S’il n’y a rien de plus intense à vivre qu’une relation en puissance, il n’y a par contre rien de plus banal à observer. Comment traduire ce pathos sur la page sans ennuyer son lecteur ? La solution de Mieli — réalisateur de formation — paraît simple et efficace. L’écriture de Dix hivers à Venise est en effet une écriture à deux voix qui, à la première personne, parlent directement au lecteur sans jamais réussir à communiquer entre elles. Grâce à cette polyphonie de la narration, l’auteur parvient à créer une grammaire relationnelle subtile et réaliste, se construisant sur l’assemblage de plusieurs points de vue auxquels le lecteur adhère. Bien entendu, on est dans le registre du sentimentalisme, mais il s’agit d’une affection chargée d’un vitalisme tendre et frais, dépourvu de toute euphorie, capable de ne jamais tomber dans le piège de l’exaspération du sentiment amoureux.
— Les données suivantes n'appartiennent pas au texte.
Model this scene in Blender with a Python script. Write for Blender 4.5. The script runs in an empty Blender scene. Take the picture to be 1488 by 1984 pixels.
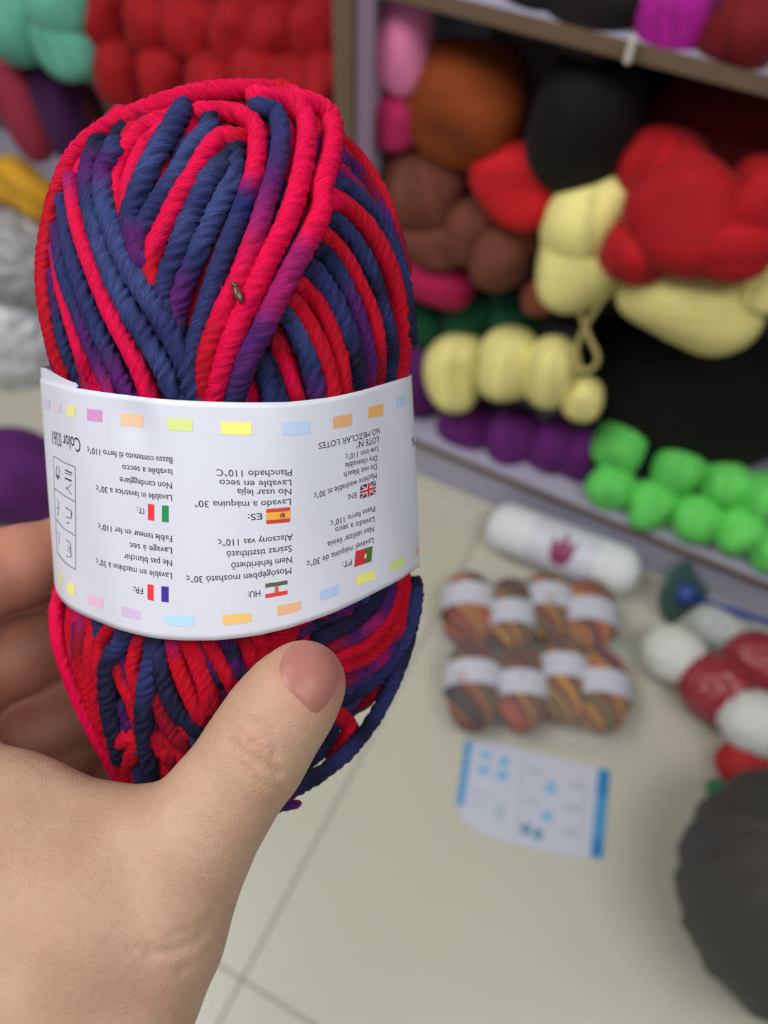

Ce n’est pas un hasard si la renommée de ce roman est intimement liée au succès de son adaptation cinématographique Dieci inverni (2010, Prix David di Donatello et Ruban d’argent). L’écriture de Dix hivers à Venise peut effectivement s’approcher de celle d’un scénario qui privilégie les dialogues en tant qu’éléments d’introspection des personnages. Tout comme dans le langage filmique, la narration romanesque de Dix Hivers à Venise garde ainsi un caractère éminemment mimétique : elle n’est en fait qu’une fenêtre qui s’ouvre, tous les hivers, sur un bout de vie des deux protagonistes.
Ainsi, le récit se développe dans une diachronie systématiquement interrompue, se focalisant sur les rencontres de Camilla et Silvestro, laissant au lecteur-spectateur la tâche de remplir les vides de l’histoire d’hiver en hiver. D’ailleurs, cette saison qui devient la métonymie de leur relation apparemment impossible, est également le cadre dans lequel on entrevoit, discret et mystérieux, le troisième protagoniste du récit, à savoir Venise.
À part lors d’une parenthèse moscovite, la quasi-intégralité de l’intrigue se passe dans un microcosme vénitien insolite et heureusement dépourvu du nappage mielleux traditionnellement accolé à la ville. Le lecteur apprendra, malgré lui, le lexique et la géographie d’un univers insolite, avec ses bacari, ses campi et l’acqua alta… Il découvrira aussi, juste au-delà de l’Arsenale, le petit appartement de Camilla, avec le kaki de Silvestro, et il partagera avec ces deux jeunes gens « l’espoir constant et cette attente d’une expérience ou d’une personne qui changera [leur] vie en recelant enfin le sens de tout, la raison de [leur] existence ».
Bibliographie en italien :
MIELI, Valerio, Dieci inverni, Rizzoli, 2009, 205 pages.
Bibliographie en français :
MIELI, Valerio, Dix hivers à Venise, traduit de l’italien par Laurent Lombard, Massot Éditions, 2019, 224 pages.